CRII: RI: Towards Human-Level Assessment of Speech Quality and Intelligibility in Real-World Environments
Indiana University, Bloomington IN
Investigators
Abstract
Separating speech from background noise is crucial for many speech-based applications, including hearing prostheses, robotics, and multimedia communication. Many speech separation algorithms perform reasonably well when they are tested in simulated environments, but this level of performance does not always carry over to real environments that are more nuanced. For example, a common complaint of many hearing aid users is that their hearing aid is not effective in noisy environments such as restaurants. Current computational measures do not enable practical or convenient speech assessment in everyday environments, and this is a major hurdle for improving real-world separation performance. In addition, the end-user has largely been left out of the development and evaluation process, which is not ideal since an approach's usefulness is ultimately determined by people.
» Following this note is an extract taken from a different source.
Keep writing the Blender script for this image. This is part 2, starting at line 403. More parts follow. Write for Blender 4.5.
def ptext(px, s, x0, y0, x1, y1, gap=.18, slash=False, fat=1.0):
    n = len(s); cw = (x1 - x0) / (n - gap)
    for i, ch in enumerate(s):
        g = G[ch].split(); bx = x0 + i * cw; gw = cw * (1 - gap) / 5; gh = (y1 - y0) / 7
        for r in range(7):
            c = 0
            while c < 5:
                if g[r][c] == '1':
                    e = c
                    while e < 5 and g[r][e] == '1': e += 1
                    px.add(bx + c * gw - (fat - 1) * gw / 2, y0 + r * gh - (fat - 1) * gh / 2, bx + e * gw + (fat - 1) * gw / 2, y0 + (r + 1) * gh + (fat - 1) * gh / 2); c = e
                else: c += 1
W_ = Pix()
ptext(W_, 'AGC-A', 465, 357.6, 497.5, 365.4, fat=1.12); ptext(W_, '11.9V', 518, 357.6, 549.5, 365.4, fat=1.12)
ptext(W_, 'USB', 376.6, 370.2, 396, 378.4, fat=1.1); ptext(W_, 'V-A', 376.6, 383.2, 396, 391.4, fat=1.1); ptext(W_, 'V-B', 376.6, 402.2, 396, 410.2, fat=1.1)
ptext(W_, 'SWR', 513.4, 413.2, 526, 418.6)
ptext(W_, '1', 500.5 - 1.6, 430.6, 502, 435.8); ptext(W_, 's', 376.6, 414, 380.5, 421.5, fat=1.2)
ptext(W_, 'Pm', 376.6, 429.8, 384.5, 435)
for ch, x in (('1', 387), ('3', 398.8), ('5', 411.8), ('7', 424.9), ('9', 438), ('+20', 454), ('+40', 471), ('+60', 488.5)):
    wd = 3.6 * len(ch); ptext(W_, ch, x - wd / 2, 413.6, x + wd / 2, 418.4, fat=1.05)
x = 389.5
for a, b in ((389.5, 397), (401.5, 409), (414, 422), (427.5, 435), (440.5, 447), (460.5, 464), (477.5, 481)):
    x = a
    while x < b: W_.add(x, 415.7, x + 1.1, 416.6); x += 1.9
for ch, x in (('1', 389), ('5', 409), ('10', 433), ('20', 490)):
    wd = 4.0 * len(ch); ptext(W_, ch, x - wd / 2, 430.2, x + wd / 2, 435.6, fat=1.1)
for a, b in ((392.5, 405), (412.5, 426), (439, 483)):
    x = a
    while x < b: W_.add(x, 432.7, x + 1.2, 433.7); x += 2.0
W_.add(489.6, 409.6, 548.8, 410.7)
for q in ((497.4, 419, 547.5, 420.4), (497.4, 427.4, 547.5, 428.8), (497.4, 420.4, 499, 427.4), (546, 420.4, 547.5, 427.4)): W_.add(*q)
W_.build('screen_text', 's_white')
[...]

The objective of this project is to develop computational evaluation algorithms to better assess speech quality and intelligibility in real environments. A key area of research focuses on developing novel, data-driven assessment algorithms that use deep learning to predict human assessment scores, which enables testing in real environments. Considering the recent success that deep learning has had in speech processing, this new assessment approach is promising and offers substantial differences from prior approaches. The relationship between spectral-temporal speech attributes and human assessment scores are determined as a result of this project. Quantifying this relationship ensures that assessment algorithms are accurate and have strong agreement with human evaluations. An effective integration of human assessment in speech separation algorithm development should result in improved separation algorithms, which ultimately benefits users and applications. This is expected since accurate assessment enables researchers to more easily identify and correct weaknesses based on real-world environmental factors. The research activities lay the foundation for the emerging research area of improving realism in speech processing applications and offer key insights on human perception to the larger scientific community. This award reflects NSF's statutory mission and has been deemed worthy of support through evaluation using the Foundation's intellectual merit and broader impacts review criteria.